Monday, September 21, 2015

Lehman Brothers, Fact and Fancy

If you are concerned about the power of the fed government to manage big problems, here are two things to ponder, beginning with bankruptcy of Lehman Brothers on September 14, 2008
When Lehman Brothers Holdings Inc. collapsed, its U.S. operations had 1.2 million derivatives transactions outstanding with 6,500 trading partners. Many of them were far from Wall Street, including schools such as Beaver Country Day School outside of Boston or companies like Metavante Corp. in Milwaukee, which had relied on Lehman to help reduce their exposure to fluctuating interest rates through derivatives. In all, the contracts, which were tied to interest rates, bonds, currencies, commodities and stocks, had a "notional," or theoretical, value of $39 trillion. (wsj)
 
The crisis confronted philosophy and law.

Many financial institutions in Europe also faced the liquidity problem that they needed to raise their capital adequacy ratio. As the crisis developed, stock markets fell worldwide, and global financial regulators attempted to coordinate efforts to contain the crisis. The US government composed a $700 billion plan to purchase unperforming collaterals and assets. However, the plan failed to pass because some members of the US Congress rejected the idea of using taxpayers' money to bail out Wall Street investment bankers. After the stock market plunged, Congress amended the $700 billion bail out plan and passed the legislation.
Treasury Secretary Henry Paulson, Federal Reserve Chairman Ben Bernanke and head of the New York Federal Reserve Bank, Timothy Geithner worried that they lacked the legal authority to rescue Lehman. Under the law, they said, the Fed couldn’t lend to a financial institution with a negative net worth: its liabilities (what it owed) exceeding its assets (what it owned). This was the case with Lehman Brothers, they have contended.
 
The world's gross domestic product (GDP) is only about $65 trillion, or roughly 10.83% of the worldwide value of the global derivatives market, according to The Economist.
The notional value of the world's derivatives actually is estimated at more than $600 trillion.

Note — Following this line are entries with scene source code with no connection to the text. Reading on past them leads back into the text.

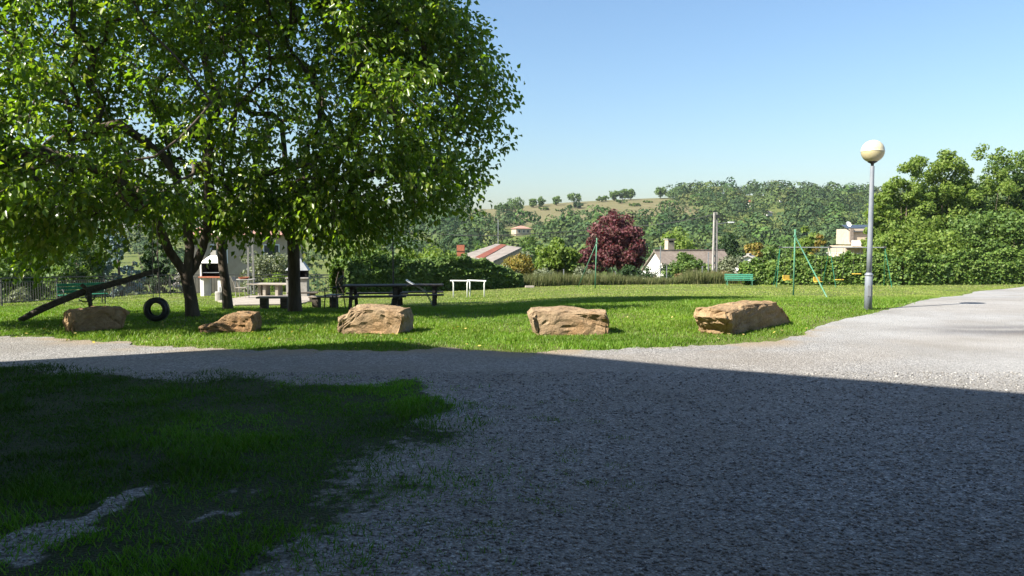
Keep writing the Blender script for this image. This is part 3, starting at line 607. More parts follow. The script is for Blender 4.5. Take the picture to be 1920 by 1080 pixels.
# beyond the left railing
by_px('blue_spruce', 'blue grey spruce tree behind the left railing', 'tree', 215, 385, 41, 150, M['lf_blue'], 17000, .13, shape='cone', nb=300, br=(.09,.16), lift=0)
by_px('spruce', 'dark conifer between the blue spruce and white house', 'tree', 292, 372, 45, 120, M['lf_dark'], 15000, .15, shape='cone', nb=220, br=(.11,.20), lift=0)
by_px('tree', 'speckled broadleaf tree left of the blue spruce', 'tree', 140, 405, 39, 110, M['lf_green'], 9000, .15, nb=60, br=(.16,.32), lift=.03)
for a in [(20,455,42,120,'lf_green','green bush at the left edge beyond the railing'), (80,440,47,120,'lf_green','tall green bush beyond the railing left of the speckled tree'), (-30,420,60,200,'lf_dark','dark tree at the far left behind the bushes'), (110,400,66,220,'lf_dark','broad dark tree high behind the left bushes')]:
    by_px('tree', a[5], 'tree', a[0], a[1], a[2], a[3], M[a[4]], 8500, .2, nb=60, br=(.18,.34), lift=.02)
for a in [(30,540,31,110,'lf_olive','dry yellowish weeds behind the railing at left'), (270,535,37.5,120,'lf_olive','pale weeds along the railing below the dark conifer'), (128,540,33.5,100,'lf_bright','yellow green weeds behind the left green bench')]:
    by_px('bush', a[5], 'bush', a[0], a[1], a[2], a[3], M[a[4]], 4000, .12, nb=30, trunk=False, lift=0, deep=.5)
by_px('olive_shrub', 'grey green olive shrub in front of the tan house wall', 'bush', 497, 458, 42, 110, M['lf_olive'], 9000, .12, nb=60, br=(.18,.34), trunk=False, lift=0)
by_px('bush', 'yellow green bush behind the kettle hooded barbecue', 'bush', 525, 510, 40, 52, M['lf_bright'], 3500, .11, nb=26, trunk=False, lift=0)
by_px('flowering_shrub', 'pink grey flowering shrub by the white house corner', 'bush', 339, 470, 43, 30, M['lf_blossom'], 2600, .10, nb=26, trunk=False, lift=0)
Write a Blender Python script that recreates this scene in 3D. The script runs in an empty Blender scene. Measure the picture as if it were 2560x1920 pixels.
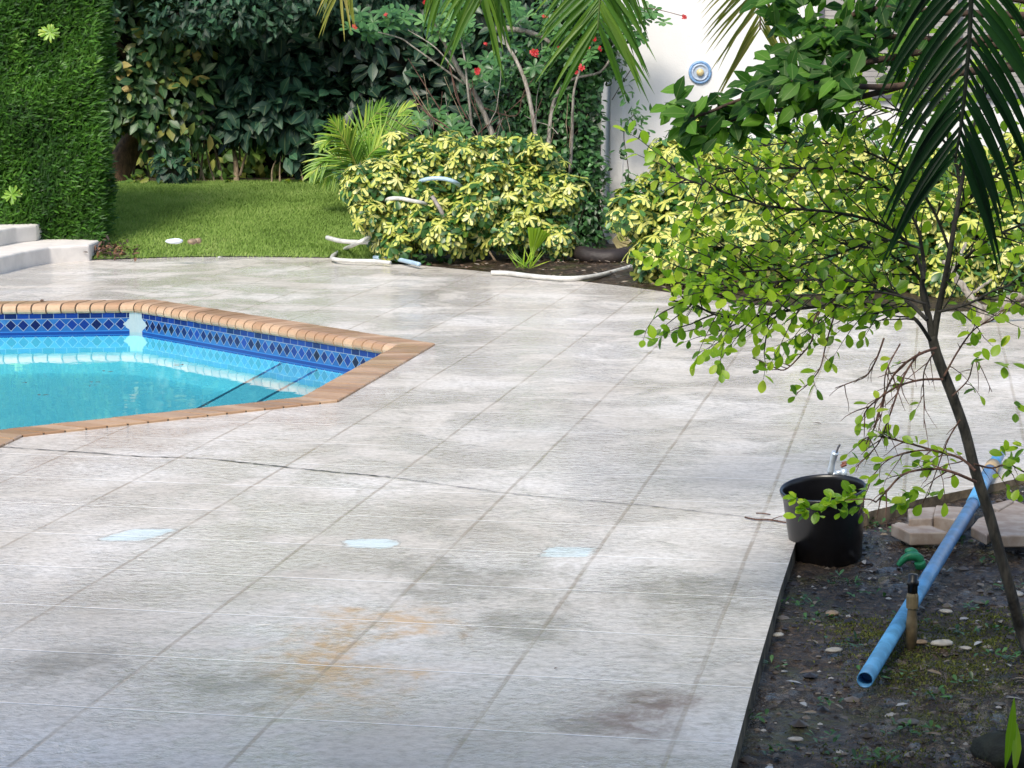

Notional value, of course, is the total value of a leveraged position's assets. This distinction is necessary because when you're talking about leveraged assets like options and derivatives, a little bit of money can control a disproportionately large position that may be as much as 5, 10, 30, or, in extreme cases, 100 times greater than investments that could be funded only in cash instruments.
the Bank for International Settlements (BIS) estimated the net notional value of uncollateralized derivatives risks is between $2 trillion and $8 trillion, which is still a staggering amount of money and well beyond the billions being talked about in Europe.
In 2009, five banks held 80% of derivatives in America. Now, just four banks hold a staggering 95.9% of U.S. derivatives, according to a recent report from the Office of the Currency Comptroller.
The four banks in question: JPMorgan Chase & Co., Citigroup Inc., Bank of America Corp. and Goldman Sachs Group Inc.